Food waste is a global problem: it’s estimated that around 100 million tonnes of food are thrown away in the EU alone. Apart from the ethical implications, this also has serious economic and environmental consequences since food production has a significant environmental impact.

So not wasting food is a good way to fight climate change, something Helsinki’s Waste to Taste collective has been saying since 2016. In Amsterdam, you can try out one of the international restaurants from the Instock chain that has come on board with the project.

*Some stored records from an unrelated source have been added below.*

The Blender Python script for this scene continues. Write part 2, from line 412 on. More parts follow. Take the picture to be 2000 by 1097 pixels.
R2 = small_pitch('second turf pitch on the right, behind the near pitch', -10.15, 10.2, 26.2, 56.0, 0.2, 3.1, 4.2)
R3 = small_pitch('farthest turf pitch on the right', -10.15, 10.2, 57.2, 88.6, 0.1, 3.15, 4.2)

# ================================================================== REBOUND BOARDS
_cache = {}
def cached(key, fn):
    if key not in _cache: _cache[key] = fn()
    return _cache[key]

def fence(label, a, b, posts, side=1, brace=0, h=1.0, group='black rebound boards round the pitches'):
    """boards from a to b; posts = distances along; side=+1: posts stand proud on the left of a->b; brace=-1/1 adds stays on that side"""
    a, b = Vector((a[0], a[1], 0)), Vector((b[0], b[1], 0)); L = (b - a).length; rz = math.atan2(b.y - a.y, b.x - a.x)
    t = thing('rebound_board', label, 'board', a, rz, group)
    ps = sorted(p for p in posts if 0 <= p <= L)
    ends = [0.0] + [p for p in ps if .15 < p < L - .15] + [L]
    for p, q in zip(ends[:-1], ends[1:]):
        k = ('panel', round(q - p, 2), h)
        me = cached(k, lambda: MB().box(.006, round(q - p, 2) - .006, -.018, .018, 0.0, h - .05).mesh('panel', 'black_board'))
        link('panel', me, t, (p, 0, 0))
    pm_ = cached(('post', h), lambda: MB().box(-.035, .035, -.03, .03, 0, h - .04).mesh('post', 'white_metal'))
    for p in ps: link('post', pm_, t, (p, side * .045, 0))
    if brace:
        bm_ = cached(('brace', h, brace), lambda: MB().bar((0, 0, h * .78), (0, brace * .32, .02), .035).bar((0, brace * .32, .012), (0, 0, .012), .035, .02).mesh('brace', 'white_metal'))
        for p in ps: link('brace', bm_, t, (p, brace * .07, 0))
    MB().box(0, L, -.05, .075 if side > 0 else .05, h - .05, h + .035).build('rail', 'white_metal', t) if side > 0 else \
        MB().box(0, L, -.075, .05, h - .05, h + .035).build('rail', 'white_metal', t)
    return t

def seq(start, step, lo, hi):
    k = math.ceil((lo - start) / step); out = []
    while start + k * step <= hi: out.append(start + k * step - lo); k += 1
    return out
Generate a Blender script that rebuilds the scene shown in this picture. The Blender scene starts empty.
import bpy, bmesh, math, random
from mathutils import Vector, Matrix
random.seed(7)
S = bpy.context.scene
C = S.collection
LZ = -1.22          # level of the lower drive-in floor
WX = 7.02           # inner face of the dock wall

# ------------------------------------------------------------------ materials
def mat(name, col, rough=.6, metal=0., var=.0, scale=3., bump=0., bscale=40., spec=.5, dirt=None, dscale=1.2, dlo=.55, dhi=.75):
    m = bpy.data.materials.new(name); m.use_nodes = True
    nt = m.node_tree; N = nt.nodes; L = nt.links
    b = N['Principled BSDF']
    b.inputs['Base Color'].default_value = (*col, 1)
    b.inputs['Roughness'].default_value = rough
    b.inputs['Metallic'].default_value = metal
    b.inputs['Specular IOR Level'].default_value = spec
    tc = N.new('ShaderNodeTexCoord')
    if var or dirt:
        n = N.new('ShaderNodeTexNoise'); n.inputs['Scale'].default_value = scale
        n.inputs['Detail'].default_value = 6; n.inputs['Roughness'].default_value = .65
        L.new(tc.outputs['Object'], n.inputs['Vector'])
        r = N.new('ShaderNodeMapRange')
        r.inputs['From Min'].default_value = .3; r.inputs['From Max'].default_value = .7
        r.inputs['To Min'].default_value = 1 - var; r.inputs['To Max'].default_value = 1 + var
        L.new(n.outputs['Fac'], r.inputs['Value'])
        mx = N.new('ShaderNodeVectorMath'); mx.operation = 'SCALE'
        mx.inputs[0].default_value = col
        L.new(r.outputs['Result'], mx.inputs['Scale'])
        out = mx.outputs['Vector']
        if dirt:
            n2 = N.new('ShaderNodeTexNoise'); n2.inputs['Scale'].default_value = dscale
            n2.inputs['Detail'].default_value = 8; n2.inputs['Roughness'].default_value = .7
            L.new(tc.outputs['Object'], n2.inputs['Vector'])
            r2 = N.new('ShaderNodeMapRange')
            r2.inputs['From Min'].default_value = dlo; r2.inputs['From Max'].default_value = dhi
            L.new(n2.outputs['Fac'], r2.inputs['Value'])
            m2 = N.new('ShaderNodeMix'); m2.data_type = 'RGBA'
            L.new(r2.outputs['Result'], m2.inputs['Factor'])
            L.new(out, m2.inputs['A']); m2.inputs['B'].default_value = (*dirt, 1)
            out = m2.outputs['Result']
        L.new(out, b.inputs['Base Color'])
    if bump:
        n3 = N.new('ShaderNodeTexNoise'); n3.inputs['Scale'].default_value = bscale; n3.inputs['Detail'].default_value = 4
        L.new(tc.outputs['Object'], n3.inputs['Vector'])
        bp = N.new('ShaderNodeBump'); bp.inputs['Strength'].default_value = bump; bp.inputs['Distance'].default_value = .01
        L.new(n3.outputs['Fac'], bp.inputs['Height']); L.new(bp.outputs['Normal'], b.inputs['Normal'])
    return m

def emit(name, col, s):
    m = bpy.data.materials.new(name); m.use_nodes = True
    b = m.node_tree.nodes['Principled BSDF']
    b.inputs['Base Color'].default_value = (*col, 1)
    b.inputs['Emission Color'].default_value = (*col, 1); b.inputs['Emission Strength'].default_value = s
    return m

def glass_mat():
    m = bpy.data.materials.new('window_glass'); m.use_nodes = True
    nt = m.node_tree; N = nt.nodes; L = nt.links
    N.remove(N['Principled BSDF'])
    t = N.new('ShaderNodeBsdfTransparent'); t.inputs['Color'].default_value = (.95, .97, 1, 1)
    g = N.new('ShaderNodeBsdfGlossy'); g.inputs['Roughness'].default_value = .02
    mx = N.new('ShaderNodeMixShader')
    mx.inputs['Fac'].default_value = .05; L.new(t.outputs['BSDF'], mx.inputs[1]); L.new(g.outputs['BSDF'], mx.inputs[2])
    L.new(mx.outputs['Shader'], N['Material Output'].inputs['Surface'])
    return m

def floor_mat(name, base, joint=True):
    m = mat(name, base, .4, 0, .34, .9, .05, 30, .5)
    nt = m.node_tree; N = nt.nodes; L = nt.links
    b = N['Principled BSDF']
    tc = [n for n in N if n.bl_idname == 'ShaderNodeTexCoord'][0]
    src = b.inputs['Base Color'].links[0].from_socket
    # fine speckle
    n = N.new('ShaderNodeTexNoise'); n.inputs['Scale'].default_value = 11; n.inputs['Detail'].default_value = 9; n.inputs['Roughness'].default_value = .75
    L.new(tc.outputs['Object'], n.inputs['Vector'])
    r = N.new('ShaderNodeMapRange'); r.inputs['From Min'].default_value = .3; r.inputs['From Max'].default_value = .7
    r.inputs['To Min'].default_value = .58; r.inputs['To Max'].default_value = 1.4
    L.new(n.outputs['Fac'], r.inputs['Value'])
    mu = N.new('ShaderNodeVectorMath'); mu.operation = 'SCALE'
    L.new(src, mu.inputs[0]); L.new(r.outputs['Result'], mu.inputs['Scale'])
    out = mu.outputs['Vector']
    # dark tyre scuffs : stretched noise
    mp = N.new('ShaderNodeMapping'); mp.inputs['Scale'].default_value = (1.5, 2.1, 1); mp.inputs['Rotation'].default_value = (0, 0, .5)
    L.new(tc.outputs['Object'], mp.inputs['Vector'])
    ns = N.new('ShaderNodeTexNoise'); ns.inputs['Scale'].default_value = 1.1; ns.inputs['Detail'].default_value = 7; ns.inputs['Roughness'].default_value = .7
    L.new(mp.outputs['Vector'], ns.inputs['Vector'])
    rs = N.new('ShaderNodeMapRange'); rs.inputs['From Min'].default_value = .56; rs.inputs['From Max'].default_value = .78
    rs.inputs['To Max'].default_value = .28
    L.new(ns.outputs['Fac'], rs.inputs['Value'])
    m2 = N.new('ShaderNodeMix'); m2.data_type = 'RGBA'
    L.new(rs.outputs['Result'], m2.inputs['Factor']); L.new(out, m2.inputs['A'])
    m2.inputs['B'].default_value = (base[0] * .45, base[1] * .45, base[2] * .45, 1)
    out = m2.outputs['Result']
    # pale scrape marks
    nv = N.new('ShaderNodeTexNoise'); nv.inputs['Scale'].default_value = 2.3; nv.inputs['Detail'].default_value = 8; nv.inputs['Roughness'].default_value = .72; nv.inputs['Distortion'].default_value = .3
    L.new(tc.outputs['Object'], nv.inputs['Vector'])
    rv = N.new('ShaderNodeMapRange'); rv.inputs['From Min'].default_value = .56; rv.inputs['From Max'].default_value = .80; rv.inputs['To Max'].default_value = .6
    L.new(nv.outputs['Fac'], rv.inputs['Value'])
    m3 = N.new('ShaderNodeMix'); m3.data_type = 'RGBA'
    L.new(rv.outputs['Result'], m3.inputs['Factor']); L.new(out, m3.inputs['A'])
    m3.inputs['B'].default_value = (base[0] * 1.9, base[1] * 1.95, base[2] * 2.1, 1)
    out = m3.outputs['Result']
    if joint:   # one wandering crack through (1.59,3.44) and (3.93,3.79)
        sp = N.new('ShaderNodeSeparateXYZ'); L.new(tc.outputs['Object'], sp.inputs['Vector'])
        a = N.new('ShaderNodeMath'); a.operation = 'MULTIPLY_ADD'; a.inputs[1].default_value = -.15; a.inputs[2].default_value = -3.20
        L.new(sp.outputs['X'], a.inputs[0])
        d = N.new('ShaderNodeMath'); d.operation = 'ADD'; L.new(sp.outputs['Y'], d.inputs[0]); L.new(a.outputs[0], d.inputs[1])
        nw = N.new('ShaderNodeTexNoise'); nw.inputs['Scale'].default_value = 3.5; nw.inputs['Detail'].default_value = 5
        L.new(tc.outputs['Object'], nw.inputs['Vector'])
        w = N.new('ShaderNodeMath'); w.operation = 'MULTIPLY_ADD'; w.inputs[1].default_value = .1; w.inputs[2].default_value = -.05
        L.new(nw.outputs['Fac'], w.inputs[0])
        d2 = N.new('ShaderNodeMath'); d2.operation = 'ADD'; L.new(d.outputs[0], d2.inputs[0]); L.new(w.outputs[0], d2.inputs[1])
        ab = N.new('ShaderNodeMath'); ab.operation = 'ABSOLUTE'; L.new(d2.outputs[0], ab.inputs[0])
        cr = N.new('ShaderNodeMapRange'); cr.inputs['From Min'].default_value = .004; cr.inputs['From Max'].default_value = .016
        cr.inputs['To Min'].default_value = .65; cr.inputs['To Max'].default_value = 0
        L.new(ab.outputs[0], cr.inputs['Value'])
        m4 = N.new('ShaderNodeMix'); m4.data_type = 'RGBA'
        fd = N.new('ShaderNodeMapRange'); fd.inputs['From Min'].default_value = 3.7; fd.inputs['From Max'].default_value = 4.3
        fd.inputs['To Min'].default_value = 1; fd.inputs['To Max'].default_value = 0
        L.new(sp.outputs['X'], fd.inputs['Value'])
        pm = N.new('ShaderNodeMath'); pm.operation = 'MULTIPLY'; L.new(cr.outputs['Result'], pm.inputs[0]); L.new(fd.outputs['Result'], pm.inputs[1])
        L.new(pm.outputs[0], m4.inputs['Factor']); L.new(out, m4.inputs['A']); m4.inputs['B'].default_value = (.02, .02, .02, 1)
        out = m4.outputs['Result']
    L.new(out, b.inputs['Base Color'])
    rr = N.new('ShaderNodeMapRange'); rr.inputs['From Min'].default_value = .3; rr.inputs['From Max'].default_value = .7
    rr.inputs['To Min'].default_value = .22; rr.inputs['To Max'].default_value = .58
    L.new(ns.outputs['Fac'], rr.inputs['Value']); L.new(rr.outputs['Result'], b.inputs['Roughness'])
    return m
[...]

In their environmentally friendly Amsterdam establishment, breakfast, lunch and dinner are all made with leftover food, so it ends up on your plate instead of in the bin. The menu offers diners the chance to try up to eight dishes made with different preserving techniques. One ingredient they’re not short on imagination, and the food is delicious. In the last four years, the Instock Restaurant team estimates they’ve saved a total of 480,000 kilos of food from being wasted.

Amsterdam for non-touristy tourists

Mass tourism also presents problems in terms of sustainability for cities, so more and more people are turning to alternatives to traditional tourism. The Untourist Guide to Amsterdam (editorial Querido and online) offers a number of alternative suggestions to explore the city with a difference.

This entertaining guide invites you to explore streets, markets, gardens, flea markets, shops and unique spaces away from the well-worn tourist trails of the free tours. Among other possibilities: planting vegetables in urban allotments, cookery classes, fishing rubbish out of the canals and even fun ‘wedding ceremonies’ with the locals.

A green airport

Running an airport can generate a massive carbon footprint unless minimal sustainability measures are in place. Fortunately, with the new century has come an increased awareness of the problem and more and more airports and airlines are making a big effort to reduce emissions.

Managed by Dutch group Schiphol, Amsterdam airport is a leader in this regard. Responsible energy consumption means efficient use, energy-saving wherever possible and using the cleanest possible electricity. Present in Amsterdam, Eindhoven, Rotterdam and Lelystad, the group has an agreement with an electricity supplier so its airports run solely on renewable energy generated in Holland. The aim for 2020 is to use energy generated by the country’s new wind farms.

But the most ambitious goal they’ve set themselves is to reduce CO2 emissions per passenger to 1.35 kg in 2020. And since they managed to get it down to 1.52 kg CO2 in 2017, it looks like they’re on the right track. That’s why arriving into an airport like this on the way to discover a city as thrilling as Amsterdam is a double bonus.